Tattoo issue

Tattoos or a terrible life choice, who’s to say?

Two Saddleback college students show off their ink. Photo delani taft/ lariat

Why is it that even in 2019, people still have issues with tattoos? I remembered years ago, my 87-year-old neighbor saw my first tattoo, and she told me “Back in my day, only military and whores had tattoos, and I know you’re not in the military.” Like, how am I supposed to respond to that other than “F**k you, lady”? 

There are so many people nowadays that are venturing into the world of ink, and I’m glad to see people being more accepting. Well, most people are accepting. Some, not so much. Just two days ago I had an old man in a motorized cart at Target flip a U-turn and follow my friend and I around the store yelling at me to “do a spin, let me see your leg. You put those things on there for me to see anyway, so why the hell not?” With such vulgar comments and unwanted attention, why is it that others feel the need to comment on people’s personal opinions? 

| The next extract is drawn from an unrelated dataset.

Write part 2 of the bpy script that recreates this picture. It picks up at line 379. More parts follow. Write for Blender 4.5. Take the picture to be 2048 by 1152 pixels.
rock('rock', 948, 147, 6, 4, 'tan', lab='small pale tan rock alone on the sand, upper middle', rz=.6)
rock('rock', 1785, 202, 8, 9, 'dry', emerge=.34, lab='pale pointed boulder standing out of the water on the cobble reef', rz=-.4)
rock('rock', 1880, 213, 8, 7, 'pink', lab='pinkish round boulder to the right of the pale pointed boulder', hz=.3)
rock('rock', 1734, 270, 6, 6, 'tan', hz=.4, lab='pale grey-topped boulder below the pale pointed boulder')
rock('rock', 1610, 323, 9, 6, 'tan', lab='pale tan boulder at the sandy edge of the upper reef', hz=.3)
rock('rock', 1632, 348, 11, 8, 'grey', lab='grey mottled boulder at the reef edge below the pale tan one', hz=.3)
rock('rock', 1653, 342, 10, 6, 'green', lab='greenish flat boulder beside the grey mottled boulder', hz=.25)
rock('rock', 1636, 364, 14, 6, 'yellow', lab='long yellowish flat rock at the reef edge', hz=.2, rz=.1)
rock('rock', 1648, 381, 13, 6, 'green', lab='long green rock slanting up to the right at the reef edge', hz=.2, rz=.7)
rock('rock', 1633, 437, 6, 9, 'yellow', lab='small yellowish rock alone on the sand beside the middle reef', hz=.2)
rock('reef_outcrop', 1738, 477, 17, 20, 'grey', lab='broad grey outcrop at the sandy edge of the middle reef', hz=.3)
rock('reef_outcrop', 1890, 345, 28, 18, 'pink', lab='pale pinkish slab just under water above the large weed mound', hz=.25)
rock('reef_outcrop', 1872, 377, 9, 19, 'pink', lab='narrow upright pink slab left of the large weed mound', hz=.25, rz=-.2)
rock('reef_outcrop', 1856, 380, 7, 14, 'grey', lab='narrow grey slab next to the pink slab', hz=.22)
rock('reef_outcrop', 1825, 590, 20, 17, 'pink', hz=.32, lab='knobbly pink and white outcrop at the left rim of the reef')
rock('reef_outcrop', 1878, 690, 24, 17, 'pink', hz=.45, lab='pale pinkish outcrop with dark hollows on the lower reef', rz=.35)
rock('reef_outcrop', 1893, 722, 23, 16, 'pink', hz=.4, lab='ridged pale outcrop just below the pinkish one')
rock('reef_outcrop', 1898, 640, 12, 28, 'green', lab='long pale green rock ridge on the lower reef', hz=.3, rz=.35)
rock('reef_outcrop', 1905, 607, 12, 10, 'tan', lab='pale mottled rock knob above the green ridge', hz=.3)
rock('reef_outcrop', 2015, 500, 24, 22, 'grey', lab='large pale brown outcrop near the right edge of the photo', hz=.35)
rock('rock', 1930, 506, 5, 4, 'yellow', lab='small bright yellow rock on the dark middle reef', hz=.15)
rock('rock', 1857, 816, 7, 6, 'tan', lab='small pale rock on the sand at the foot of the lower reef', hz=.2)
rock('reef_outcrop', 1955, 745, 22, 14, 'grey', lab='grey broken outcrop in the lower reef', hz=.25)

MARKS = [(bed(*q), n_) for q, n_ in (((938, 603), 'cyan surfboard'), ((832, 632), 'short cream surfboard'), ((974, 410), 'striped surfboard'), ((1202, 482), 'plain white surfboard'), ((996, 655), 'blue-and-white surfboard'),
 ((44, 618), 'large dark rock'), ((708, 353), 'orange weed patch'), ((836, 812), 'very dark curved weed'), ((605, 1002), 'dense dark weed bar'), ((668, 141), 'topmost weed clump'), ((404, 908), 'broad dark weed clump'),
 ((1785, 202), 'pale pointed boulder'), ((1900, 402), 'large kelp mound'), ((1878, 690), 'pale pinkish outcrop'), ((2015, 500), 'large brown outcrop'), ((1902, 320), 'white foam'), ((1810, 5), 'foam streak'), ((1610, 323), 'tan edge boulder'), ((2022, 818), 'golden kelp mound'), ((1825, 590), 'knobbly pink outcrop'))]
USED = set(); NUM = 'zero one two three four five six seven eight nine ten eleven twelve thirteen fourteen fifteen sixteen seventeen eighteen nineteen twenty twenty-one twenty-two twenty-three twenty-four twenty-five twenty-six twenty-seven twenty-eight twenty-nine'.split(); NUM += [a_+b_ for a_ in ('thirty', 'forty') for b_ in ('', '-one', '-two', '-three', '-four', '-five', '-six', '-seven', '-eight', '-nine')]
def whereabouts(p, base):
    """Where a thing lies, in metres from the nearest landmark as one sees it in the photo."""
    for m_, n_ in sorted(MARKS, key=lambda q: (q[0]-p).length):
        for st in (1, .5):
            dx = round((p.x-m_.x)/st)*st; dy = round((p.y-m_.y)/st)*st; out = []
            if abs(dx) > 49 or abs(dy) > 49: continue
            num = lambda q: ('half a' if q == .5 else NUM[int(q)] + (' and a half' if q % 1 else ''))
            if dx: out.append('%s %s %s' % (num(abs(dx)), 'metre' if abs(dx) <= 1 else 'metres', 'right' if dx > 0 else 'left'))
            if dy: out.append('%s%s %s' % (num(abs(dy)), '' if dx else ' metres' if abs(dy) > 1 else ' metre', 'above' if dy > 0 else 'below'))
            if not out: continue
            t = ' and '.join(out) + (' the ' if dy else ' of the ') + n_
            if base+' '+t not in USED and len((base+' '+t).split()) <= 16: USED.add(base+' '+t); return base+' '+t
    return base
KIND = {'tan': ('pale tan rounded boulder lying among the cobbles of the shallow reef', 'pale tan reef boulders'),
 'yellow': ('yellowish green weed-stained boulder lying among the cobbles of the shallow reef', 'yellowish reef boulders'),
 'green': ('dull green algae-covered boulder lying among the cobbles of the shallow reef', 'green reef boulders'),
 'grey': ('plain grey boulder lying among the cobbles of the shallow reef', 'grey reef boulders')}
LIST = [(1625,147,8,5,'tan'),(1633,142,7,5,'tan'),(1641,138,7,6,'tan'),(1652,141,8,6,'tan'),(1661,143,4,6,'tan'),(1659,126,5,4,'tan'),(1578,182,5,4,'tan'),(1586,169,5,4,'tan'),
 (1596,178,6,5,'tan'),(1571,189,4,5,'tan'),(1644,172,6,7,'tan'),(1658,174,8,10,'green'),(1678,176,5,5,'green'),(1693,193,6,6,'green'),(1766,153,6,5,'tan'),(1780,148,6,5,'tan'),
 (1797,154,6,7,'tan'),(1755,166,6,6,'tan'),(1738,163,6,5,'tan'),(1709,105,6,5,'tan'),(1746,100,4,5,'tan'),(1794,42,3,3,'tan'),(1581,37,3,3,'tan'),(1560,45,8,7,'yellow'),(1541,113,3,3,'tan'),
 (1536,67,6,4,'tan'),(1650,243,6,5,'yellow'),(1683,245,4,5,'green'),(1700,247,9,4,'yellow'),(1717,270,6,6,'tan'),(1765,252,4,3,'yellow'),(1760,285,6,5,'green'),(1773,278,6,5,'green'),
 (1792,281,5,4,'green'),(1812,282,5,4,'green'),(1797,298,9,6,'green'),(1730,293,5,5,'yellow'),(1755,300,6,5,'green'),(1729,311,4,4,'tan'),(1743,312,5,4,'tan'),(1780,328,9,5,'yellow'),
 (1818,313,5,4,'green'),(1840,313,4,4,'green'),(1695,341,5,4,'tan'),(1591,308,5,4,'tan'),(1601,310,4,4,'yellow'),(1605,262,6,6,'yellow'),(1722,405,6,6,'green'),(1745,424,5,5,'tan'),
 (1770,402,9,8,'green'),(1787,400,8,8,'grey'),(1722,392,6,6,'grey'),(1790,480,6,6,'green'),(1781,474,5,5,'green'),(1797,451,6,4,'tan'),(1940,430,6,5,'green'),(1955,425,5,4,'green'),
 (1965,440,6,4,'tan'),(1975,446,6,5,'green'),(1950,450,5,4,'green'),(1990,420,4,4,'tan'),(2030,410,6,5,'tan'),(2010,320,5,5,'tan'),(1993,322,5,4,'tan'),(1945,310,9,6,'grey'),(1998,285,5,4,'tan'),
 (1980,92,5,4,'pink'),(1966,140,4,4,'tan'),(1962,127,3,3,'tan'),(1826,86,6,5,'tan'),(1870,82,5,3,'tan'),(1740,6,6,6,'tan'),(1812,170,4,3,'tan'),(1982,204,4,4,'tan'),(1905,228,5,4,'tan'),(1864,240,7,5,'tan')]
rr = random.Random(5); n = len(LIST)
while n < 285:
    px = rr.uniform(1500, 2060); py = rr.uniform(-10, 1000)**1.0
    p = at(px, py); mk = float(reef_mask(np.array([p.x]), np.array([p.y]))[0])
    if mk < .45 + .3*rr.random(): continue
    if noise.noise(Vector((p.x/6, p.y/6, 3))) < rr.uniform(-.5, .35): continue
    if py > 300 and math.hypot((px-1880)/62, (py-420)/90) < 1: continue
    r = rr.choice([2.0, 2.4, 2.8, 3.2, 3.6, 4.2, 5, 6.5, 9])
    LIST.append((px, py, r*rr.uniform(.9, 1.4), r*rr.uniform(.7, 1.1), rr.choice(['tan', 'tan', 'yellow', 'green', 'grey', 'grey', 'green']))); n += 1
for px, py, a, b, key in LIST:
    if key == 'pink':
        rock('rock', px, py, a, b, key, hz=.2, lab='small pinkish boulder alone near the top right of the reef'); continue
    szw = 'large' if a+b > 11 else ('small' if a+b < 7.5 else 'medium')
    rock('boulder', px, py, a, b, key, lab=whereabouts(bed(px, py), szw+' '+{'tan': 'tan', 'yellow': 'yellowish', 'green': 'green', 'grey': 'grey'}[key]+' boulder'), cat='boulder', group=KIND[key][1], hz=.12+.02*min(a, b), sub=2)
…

“Is that a bruise on your leg? Oh wait, that’s a tattoo? It’s kinda ugly; it’s not permanent, is it?”

When Emily Foreman heard this, her first reaction was, “I didn’t want it to look like a bruise, but then I was kind of dumbfounded, like, who doesn’t think tattoos are permanent?” 

“Sometimes, people don’t want their kids around me. They rush them passed me because they probably don’t want them to turn out like me. I’ve had a lot of older women ask if my life must have been hard.” tattoo artist Steven Riggs of Irvine Ink Tattoo Studio on Bake Pkwy said.

“I was taking a mans order at work. He seemed completely content until I put my arms over the counter to hand him the receipt. I suddenly didn’t want anything from my hands and went behind my back and told another employee he didn’t want me touching his food.” Jason Girard said. “I’ve noticed it’s never people from our generation. Kids want to look at them; people our age want to know where we got them. Baby boomers want to know why you’ve decided to ruin your life. Like, bitch, my arm is worth more than your car.”

I’ve had plenty of experience with the crazies, unfortunately. I’ve had a conversation with a priest who was unaware of the full leg & stomach of tattoos under my outfit. He was amiable and talkative, but once he found out about all the “regrettable decisions” I’d made to tattoo myself, he gave me his card and told me he could refer me to a place that can help people with issues like me. Before I walked away, he told me, “I’m surprised you did that to yourself. Normally we deal with gang members or hardcore bikers… you seemed so sweet.”

“I see you have tattoos, back in my home country, the government doesn’t allow trash people like you to have drivers licenses because they show they can’t make good decisions.” 

“Let me see those tattoos on your legs; there you go, now wrap those legs around my face.”

*Come up to me in a grocery store and leans over and picks up my ankle* “These are great, I saw you and just had to come touch them.”

“I wanted to take you on a date, but my mom says if I did, I should only take you to McDonalds because that’s all you deserve.”

Sadly, these are all things that real people have said directly to me. Sometimes it’s hard to believe that people can be so cold while saying these things to you, face-to-face. While we venture into the future, I am looking forward to a society that is more progresive, open-minded, and easy-going. My recommendation for someone who wants to get heavily tattooed, you’ve got to develop a thick skin, thick skin that looks rad af covered in tattoos. Advice for anyone who feels like they desperately need to say something negative about a stranger’s tattoo, don’t. Going with the age-old advice that your mother taught you, “If you don’t have anything nice to say, don’t say anything at all.”